## OBJECTIVE
Pull every line that holds the word "Take" from the entries.

## EXCERPTED DATA

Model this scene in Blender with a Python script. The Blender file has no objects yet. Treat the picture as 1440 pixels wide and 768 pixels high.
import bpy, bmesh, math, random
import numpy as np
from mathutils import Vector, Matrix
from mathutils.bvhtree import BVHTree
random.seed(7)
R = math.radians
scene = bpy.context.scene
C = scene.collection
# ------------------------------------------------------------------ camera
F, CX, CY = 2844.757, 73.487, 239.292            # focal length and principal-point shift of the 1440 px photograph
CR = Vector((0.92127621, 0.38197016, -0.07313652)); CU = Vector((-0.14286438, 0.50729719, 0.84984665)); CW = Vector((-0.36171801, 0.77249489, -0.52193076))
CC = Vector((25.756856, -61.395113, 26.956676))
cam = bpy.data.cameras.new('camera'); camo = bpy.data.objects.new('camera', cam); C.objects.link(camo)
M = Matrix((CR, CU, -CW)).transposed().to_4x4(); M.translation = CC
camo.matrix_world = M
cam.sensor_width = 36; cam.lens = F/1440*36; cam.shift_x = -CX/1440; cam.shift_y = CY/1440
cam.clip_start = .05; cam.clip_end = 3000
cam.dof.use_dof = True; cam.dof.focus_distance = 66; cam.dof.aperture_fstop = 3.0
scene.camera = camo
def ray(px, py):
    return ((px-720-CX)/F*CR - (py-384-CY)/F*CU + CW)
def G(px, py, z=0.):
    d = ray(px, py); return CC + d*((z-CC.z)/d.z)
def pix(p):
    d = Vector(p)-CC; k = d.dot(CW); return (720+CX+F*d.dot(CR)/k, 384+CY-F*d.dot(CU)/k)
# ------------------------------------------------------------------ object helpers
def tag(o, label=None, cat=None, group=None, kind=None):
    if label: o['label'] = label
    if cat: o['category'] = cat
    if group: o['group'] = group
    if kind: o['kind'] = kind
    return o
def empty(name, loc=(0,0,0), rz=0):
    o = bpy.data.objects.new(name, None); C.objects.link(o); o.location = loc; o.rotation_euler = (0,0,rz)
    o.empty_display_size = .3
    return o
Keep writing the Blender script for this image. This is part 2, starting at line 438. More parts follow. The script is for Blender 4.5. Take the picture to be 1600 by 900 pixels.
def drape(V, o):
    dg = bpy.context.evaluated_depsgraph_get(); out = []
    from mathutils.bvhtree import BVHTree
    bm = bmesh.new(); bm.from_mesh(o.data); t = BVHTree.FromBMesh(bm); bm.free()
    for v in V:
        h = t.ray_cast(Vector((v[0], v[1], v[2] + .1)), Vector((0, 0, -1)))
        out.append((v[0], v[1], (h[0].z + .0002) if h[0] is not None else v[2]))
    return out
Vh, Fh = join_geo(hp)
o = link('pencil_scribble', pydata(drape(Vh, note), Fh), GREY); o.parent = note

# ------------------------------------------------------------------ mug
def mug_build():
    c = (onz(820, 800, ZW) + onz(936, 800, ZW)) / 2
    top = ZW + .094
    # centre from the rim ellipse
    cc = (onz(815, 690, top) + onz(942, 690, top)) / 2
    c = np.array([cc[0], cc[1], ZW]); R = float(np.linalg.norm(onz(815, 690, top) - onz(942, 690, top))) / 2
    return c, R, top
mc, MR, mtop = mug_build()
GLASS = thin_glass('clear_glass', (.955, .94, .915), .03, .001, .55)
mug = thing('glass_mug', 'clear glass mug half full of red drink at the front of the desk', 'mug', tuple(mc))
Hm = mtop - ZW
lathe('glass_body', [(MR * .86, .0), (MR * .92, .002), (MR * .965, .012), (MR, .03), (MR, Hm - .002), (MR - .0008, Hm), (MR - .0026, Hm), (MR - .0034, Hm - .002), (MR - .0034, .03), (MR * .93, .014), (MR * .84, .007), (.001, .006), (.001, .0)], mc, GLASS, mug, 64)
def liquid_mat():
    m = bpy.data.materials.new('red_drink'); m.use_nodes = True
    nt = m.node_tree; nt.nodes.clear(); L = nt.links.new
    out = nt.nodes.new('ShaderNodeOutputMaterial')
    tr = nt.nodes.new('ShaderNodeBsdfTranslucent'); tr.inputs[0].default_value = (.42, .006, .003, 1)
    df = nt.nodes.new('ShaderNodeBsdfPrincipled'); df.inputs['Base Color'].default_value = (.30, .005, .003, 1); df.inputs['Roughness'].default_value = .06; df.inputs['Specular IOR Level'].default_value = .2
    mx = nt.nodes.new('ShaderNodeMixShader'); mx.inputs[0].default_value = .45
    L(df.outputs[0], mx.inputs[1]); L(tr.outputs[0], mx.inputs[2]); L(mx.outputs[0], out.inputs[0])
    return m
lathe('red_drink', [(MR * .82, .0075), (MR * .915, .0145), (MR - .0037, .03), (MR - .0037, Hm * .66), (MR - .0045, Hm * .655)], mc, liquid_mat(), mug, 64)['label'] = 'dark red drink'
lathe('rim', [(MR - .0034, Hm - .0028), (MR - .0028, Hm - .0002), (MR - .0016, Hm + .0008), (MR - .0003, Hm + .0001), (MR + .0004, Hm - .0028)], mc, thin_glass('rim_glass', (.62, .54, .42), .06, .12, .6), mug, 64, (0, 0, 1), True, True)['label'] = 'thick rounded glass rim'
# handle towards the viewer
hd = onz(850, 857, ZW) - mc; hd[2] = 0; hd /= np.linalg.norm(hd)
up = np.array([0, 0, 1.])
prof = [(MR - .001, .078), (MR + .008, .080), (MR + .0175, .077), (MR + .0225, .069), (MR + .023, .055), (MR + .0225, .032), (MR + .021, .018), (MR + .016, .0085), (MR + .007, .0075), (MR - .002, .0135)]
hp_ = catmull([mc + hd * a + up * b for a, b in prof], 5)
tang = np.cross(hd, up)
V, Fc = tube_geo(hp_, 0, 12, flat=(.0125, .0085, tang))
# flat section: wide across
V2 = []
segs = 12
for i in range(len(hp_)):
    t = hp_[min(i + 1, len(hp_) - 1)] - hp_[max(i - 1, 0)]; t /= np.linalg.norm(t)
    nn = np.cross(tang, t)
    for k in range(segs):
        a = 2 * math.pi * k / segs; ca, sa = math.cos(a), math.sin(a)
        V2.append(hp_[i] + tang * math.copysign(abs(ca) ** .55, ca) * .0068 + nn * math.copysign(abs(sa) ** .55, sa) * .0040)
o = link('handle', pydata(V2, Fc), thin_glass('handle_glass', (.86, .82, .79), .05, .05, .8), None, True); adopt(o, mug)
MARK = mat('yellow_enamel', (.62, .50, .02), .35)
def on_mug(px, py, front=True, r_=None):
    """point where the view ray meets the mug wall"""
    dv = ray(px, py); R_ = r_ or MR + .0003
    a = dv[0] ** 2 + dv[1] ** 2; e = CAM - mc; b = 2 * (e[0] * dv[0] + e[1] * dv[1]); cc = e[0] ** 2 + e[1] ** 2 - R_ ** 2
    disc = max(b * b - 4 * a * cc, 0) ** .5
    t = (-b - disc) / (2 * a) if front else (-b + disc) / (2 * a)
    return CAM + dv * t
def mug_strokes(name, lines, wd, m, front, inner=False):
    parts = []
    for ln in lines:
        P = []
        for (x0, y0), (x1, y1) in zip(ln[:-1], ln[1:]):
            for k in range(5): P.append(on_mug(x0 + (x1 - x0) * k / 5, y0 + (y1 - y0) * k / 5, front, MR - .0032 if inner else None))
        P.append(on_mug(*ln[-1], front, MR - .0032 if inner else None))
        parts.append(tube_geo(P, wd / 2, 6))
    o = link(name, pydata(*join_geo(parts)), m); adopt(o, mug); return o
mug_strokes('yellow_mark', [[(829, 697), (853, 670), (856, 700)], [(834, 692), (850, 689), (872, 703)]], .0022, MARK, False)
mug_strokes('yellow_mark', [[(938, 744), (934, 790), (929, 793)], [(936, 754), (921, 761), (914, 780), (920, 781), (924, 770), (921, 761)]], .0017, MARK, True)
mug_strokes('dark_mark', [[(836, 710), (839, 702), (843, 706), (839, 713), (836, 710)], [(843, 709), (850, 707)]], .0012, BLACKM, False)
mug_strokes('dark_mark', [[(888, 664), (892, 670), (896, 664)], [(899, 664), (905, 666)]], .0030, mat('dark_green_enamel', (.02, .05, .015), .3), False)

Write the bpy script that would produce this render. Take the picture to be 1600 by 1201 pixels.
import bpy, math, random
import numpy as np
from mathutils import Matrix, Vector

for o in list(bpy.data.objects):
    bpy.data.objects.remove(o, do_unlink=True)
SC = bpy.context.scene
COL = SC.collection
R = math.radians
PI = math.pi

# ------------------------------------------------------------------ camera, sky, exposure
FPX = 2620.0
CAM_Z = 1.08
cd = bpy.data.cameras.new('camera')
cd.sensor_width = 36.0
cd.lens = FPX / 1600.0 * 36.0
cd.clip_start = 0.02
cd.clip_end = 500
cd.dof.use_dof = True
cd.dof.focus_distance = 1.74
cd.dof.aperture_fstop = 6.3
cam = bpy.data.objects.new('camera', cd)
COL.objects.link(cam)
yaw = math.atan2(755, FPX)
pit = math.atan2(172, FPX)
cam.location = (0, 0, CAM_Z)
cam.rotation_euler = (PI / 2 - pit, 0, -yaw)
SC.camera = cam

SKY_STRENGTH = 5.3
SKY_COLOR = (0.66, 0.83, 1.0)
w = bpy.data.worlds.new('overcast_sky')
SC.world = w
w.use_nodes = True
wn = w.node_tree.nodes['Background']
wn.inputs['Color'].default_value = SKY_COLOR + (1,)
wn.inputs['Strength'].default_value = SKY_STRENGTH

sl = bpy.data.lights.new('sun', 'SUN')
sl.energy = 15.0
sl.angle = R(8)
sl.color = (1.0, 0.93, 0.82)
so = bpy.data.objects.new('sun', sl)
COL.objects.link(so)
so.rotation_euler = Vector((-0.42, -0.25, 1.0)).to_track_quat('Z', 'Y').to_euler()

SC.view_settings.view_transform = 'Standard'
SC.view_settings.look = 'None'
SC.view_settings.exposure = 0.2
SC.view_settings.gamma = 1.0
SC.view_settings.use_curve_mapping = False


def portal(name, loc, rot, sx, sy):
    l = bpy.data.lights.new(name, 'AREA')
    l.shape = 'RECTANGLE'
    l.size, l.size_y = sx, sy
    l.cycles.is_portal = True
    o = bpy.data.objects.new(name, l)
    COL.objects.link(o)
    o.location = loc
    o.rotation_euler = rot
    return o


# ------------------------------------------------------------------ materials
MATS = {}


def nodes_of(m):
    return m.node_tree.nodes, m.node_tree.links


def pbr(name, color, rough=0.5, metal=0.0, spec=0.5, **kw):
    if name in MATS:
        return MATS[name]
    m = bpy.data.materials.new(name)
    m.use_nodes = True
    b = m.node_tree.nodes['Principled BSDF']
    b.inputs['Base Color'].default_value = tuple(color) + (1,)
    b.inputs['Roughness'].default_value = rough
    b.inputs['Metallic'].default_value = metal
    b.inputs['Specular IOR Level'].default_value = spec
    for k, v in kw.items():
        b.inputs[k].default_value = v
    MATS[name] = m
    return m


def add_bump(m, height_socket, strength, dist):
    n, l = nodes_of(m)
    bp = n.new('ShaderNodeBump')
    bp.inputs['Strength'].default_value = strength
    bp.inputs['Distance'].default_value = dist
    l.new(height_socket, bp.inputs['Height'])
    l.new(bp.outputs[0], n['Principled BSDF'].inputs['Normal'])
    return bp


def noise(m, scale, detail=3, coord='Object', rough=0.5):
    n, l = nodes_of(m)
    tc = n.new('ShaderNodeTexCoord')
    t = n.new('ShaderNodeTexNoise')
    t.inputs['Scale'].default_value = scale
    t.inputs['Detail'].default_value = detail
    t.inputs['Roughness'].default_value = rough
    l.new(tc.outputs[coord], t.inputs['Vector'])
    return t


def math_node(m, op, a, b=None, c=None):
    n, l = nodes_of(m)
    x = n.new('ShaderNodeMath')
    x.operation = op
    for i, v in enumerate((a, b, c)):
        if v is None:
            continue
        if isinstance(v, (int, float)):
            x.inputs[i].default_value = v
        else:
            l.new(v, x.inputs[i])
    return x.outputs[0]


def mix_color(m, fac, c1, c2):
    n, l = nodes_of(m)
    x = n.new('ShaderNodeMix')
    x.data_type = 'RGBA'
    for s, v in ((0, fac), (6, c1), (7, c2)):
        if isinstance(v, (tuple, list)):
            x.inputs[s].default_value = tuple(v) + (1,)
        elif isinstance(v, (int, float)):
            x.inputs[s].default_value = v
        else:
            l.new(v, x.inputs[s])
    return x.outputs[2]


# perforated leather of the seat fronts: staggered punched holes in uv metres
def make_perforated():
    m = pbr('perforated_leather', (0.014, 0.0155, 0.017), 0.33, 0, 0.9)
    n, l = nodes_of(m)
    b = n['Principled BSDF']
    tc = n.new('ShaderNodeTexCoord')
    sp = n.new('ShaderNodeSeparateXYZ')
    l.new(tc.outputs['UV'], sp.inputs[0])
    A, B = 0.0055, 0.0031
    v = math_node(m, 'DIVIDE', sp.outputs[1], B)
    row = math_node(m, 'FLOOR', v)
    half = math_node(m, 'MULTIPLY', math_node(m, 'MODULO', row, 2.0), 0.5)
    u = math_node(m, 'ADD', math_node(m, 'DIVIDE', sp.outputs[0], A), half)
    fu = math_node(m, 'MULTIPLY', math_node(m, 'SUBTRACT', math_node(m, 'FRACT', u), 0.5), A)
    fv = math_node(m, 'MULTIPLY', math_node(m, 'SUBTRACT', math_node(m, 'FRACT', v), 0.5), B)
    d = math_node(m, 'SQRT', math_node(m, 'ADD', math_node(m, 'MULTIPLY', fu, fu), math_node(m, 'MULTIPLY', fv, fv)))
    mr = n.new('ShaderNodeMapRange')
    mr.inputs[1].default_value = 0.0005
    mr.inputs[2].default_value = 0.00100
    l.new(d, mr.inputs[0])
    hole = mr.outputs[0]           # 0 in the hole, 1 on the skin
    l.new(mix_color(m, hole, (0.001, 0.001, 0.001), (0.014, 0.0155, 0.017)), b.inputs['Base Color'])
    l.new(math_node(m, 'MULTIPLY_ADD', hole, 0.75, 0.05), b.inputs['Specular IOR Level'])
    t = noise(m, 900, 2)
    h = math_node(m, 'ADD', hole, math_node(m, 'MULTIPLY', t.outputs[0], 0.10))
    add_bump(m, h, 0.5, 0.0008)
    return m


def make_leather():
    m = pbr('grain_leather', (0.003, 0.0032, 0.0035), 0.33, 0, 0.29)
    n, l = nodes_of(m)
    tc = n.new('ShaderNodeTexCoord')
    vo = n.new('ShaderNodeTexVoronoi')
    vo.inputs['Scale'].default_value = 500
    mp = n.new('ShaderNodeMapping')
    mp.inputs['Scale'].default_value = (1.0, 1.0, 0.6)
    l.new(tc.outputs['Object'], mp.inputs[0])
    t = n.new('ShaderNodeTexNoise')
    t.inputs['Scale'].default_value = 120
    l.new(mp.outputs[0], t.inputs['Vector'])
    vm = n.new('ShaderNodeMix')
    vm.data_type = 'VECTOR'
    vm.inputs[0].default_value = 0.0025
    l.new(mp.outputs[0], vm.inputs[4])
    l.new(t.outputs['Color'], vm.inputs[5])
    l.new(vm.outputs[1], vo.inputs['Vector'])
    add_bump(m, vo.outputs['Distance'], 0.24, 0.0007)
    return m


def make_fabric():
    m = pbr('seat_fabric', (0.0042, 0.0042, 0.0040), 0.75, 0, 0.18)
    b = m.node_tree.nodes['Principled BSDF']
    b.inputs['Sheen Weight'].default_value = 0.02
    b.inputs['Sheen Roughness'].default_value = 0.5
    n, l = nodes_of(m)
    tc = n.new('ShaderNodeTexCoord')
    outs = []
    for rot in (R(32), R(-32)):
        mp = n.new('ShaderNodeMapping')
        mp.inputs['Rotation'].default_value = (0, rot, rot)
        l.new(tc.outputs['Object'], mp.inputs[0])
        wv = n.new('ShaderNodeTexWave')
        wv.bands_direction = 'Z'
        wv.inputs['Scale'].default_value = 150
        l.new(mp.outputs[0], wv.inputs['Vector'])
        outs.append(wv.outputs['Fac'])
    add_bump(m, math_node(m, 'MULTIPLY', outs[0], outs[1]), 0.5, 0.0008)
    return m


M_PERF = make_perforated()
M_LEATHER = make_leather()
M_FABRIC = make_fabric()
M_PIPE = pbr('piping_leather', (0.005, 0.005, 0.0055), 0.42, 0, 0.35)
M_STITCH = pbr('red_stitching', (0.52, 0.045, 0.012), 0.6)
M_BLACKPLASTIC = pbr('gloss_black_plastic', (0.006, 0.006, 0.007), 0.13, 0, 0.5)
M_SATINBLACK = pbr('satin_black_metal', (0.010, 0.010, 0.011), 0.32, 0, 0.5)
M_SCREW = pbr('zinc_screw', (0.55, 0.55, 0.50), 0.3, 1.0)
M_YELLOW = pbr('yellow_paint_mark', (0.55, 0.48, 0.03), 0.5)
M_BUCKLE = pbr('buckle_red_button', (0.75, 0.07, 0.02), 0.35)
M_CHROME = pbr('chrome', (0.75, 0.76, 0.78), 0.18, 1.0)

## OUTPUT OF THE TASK
Keep writing the Blender script for this image. This is part 2, starting at line 438. More parts follow. The script is for Blender 4.5. Take the picture to be 1600 by 900 pixels.
Write the bpy script that would produce this render. Take the picture to be 1600 by 1201 pixels.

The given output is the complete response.